Environments are heavily detailed, particularly the abandoned industrial zones. Whereas the forests and decaying facilities that make up Uzovnica are also created with a sense of depth and history. Lighting complements the visual details incredibly well, creating a constant sense of unease without relying on cheap jump scares. Sure, it won’t compete with major AAA horror shooters, but it doesn’t need to, as its unique atmosphere easily carries the game’s weight.
Sound design is arguably the make-or-break for horror-heavy games, and thankfully, A.A.U. Black Site hits an audible home run!
Environmental audio keeps you on edge and constantly guessing who you are, or questioning whether someone or something is constantly following you. Distant noises, strange cries and echoes, mixed with unsettling ambient effects, create and carry tension long before anything actually happens.
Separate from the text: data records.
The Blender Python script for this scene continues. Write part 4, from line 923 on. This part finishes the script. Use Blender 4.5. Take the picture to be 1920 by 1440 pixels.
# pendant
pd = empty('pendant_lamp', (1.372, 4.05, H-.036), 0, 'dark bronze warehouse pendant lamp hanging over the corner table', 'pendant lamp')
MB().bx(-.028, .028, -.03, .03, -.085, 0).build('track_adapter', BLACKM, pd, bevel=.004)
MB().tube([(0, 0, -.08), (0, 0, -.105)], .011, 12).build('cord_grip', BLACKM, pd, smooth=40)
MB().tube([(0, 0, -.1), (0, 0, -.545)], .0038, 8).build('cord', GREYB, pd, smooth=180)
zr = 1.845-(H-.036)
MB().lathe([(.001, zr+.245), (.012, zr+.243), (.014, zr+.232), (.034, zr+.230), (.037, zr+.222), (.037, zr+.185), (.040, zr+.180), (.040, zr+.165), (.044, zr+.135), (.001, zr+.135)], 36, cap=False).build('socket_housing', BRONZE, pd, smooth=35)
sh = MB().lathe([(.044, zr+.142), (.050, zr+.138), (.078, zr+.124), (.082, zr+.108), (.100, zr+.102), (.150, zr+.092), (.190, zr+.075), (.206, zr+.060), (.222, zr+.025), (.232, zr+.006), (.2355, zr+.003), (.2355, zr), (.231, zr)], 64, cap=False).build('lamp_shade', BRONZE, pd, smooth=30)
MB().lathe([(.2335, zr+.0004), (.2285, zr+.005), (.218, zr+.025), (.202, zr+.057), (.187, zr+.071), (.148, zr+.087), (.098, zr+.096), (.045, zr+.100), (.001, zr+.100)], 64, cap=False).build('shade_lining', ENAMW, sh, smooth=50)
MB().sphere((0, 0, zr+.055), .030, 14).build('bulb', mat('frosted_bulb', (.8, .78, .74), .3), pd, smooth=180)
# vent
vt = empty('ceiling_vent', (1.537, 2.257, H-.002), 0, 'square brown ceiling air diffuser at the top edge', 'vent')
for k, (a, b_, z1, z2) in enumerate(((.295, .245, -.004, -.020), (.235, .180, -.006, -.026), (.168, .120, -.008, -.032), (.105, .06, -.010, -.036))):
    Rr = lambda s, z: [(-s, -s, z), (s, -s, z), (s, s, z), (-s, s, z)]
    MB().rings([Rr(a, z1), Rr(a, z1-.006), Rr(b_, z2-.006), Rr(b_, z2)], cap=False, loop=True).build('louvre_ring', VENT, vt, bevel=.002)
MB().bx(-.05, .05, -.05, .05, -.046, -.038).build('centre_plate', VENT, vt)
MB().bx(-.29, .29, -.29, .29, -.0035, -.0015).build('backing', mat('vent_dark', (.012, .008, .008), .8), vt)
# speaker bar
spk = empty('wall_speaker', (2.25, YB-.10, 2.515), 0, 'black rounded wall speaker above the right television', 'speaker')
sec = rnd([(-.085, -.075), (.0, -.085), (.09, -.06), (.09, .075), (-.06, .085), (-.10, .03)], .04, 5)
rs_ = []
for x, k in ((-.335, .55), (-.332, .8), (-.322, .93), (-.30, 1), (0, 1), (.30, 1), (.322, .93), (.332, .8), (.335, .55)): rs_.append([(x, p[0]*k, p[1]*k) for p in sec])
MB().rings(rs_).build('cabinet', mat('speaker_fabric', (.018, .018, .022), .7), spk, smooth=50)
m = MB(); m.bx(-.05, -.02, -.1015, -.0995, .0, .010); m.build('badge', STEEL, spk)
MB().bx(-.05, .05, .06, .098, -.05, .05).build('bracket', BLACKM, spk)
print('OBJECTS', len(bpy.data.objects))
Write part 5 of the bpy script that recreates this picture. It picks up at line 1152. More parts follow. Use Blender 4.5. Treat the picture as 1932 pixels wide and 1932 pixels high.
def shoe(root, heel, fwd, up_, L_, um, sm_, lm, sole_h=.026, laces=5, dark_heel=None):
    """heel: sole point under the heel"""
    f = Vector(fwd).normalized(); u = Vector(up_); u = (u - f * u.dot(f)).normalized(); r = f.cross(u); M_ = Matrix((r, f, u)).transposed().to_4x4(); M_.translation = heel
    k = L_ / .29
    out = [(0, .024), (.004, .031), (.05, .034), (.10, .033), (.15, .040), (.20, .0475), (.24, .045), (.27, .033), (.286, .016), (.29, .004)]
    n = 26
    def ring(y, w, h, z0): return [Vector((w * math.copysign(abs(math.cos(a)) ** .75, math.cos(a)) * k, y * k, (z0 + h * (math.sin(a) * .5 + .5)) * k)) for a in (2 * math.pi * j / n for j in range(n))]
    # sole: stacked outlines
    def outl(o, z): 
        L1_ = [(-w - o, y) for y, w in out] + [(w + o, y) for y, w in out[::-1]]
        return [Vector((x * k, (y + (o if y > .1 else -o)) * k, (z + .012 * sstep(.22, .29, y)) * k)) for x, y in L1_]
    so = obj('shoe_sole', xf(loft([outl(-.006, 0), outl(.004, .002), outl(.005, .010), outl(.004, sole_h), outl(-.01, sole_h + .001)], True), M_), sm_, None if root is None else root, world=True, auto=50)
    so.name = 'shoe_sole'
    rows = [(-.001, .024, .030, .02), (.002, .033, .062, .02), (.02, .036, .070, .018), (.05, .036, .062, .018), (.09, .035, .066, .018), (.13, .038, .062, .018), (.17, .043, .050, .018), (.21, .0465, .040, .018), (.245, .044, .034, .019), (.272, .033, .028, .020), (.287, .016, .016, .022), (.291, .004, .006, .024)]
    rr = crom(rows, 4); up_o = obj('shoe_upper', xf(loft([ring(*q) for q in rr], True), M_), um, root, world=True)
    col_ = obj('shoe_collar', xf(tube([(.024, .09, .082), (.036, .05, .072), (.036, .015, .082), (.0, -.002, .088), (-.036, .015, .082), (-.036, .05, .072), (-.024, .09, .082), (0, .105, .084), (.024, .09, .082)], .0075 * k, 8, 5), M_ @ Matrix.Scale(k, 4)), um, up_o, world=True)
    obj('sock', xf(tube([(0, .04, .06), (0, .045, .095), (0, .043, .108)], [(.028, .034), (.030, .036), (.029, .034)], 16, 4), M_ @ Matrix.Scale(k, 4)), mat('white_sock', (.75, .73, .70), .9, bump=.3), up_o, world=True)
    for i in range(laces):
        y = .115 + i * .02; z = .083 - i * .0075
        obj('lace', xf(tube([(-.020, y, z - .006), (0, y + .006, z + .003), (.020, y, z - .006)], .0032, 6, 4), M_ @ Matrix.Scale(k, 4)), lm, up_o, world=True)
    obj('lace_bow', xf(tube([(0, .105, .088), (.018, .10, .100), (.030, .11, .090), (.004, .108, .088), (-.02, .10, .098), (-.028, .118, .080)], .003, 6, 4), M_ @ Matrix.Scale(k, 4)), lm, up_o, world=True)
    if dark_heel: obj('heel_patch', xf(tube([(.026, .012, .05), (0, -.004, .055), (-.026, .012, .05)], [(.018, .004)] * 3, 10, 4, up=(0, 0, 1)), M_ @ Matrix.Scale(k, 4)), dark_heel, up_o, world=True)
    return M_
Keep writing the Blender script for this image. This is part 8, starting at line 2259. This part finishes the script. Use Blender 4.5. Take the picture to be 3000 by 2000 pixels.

The game understands that anticipation is often scarier than the payoff, leaving you gripping your mouse/controller, white-knuckling it the entire time.
Also taken into account is how the soundtrack will only kick in when needed, allowing the ambience and silence to audibly carry the journey. However, when combat erupts, the hard-rock soundtrack kicks in, turning a puzzle-solving moment into a sudden action-packed fight for your life!
Sadly, with all the audible funfair, it’s the voice acting that lets the audible team down. Some performances pay homage to the classic, B-movie horror vibe perfectly, while others feel unintentionally awkward. There are some dialogues delivered as if someone were reading a script half-asleep, with zero energy or passion.
A.A.U. Black Site is one of those games that’s easier to admire than to fully recommend.
It’s clearly got heart, and you can tell they’re close to hitting their nail into the horror-game genre coffin, but it’s not there yet. The world they’ve created is immersive, and the shooter-psychological inclusion may remind players who once played the aforementioned F.E.A.R. series back in the day, but it’s just not entirely complete. Sure, its Early Access status is impossible to ignore, and could very well be the culprit behind these current technical issues, uneven combat encounters, and rough presentation, which hold it back from reaching its full potential.
For horror fans willing to tolerate or aren’t bothered by some Early Access-type bugs, there’s a genuinely engaging experience here. For everyone else, it may be worth keeping an eye on as the development continues.